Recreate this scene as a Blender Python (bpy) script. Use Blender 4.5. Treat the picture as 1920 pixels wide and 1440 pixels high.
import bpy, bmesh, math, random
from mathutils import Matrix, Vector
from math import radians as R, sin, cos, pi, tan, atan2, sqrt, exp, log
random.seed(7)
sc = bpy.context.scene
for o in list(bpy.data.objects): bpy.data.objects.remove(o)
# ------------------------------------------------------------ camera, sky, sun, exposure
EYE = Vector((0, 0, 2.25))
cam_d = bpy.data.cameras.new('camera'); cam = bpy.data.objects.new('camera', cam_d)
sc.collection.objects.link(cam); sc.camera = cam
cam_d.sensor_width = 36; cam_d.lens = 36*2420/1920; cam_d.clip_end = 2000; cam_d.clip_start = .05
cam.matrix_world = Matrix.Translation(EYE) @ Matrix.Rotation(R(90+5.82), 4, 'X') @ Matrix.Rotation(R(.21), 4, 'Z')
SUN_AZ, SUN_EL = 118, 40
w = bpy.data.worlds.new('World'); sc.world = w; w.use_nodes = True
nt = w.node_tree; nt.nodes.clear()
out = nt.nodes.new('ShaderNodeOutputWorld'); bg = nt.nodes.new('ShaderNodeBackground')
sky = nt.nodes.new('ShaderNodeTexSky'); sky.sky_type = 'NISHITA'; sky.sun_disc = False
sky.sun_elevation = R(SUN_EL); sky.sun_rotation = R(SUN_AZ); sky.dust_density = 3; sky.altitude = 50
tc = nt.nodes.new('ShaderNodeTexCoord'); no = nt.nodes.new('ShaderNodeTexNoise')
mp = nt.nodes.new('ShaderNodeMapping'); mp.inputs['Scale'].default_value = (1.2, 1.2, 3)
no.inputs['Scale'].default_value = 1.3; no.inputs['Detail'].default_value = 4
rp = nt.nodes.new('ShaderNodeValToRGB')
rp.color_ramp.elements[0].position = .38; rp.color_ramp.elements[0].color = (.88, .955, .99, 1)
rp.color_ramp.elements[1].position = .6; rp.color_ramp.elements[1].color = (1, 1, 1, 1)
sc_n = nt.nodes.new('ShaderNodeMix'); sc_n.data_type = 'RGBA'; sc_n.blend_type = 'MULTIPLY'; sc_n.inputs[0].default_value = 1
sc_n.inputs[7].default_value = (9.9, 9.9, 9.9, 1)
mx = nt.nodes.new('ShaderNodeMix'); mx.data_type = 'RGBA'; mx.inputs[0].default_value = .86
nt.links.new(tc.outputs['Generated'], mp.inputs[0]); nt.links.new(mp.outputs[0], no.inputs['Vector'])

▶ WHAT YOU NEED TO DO
Tally up the lines in the preceding listing that contain the string "scene". Respond with the number and nothing else.

▶ EXERCISE OUTPUT
2